Christmas symbols and their meaning

Christmas symbols and their meaning

Christmas is the richest holiday in terms of sacred and profane symbolism, all intersected throughout centuries until they became an indissoluble and indistinguishable one. All Christmas symbols and the habits related to each one were preserved form generation to generation. From the Nativity to the tree, from the mistletoe to the Advent Wreath, from the holly to the Panettone, all merge together to create a unique atmosphere, whose meaning is often forgotten when looking at the whole, but that can only spread among everyone.

The Nativity

The Nativity is maybe the most important symbol for catholics. From the stories of Evangelists Luke and Matthew, who described the Nativity, an immense mistery comes out: a God that chooses to become a man to descent among his Sons and lead them to Salvation, all enclosed in an apparently common event, in its semplicity, as the birth of a child in a starry night.

The Christmas tree

The Christmas tree has instead pagan origins. It is a symbol for life that renovates itself and that’s why it is usually an evergreen tree. During Medieval times, the first Christmas trees were decorated with paper flowers, fresh and dry fruits, and other symbols for wealth, to recall the Garden of Eden and the Tree of Knowledge of good and evil. Later, people began to decorate Christmas trees with candles, symbols for Advent and for the Savior that defeats the darkness of sin, and place them inside their houses.

The Advent wreath

Also the Christmas candle symbolically recalls Jesus as bringer of light and salvation, while the four candles of the Advent wreath are on one side a reference to ancient pagan traditions connected to light, and on the other side they are symbols respectively for Prophets, Betlehem, Shepherds and Angels. The lighting of each candle corresponds to a moment of prayer.

Advent wreath
Liturgical Advent kit

The habit of exchanging gifts on Christmas is probably of Roman origins: Romans used to exchange gifts on New Year’s Eve and during other strennas feasts, from the name of the sabine goddess Strenna. At the beginning they were auspicious laurel, olive or fig twigs, but they were soon replaced by actual gifts. Inside the Christian sphere, the gifts exchange is associated with the symbology of god that gives his only Child to men.

Santa Claus

Santa Claus brings gifts to children during the night between December 24th and 25th. He can be associated with several characters present in many cultures all over the world, even if the closest seems to be Saint Nicolas. He was bishop of Myra and performed some miracles that allowed him to save some children. Only at the beginning of the 19th Century he began to be represented dressed in red and with a long beard, while in the 20th Century American advertising agencies made that the official representation we all know.

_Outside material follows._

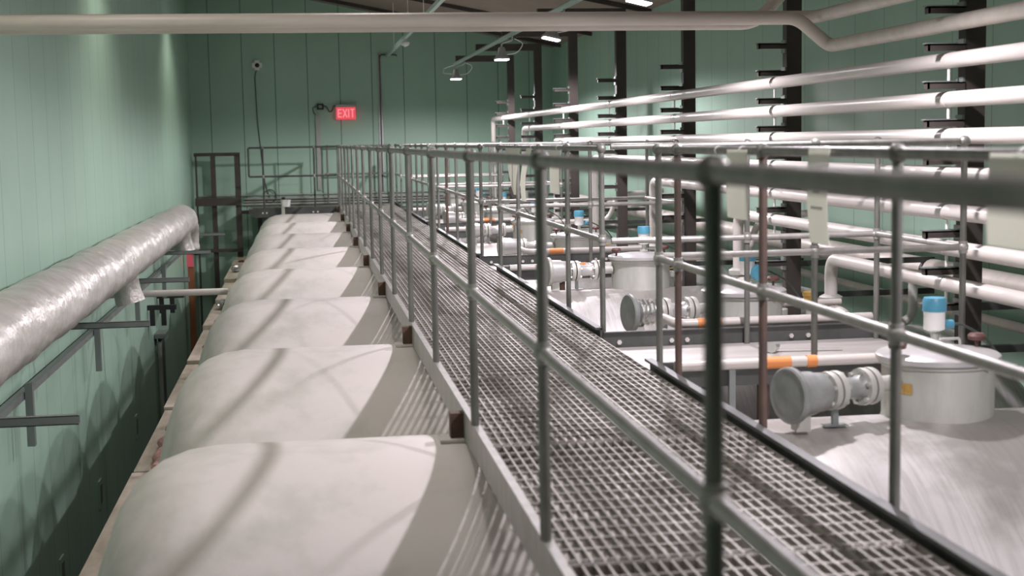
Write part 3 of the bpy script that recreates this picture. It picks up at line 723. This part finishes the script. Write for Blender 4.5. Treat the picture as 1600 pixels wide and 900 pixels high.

The Christmas log symbolically represents the Tree of Life and the salvation brought by Christ: with that, people heated up their homes to make them more comfortable on the event of his coming.

Lastly, mistletoe is considered to be auspicious. It grows on other trees trunks, has no roots to the ground, and its white berries grow in nine months, as a human child, gathering in groups of three, sacred number in many cultures. In ancient time it was believed to be healing for any sickness, and if hanged outside the house, it would grant prosperity and wealth.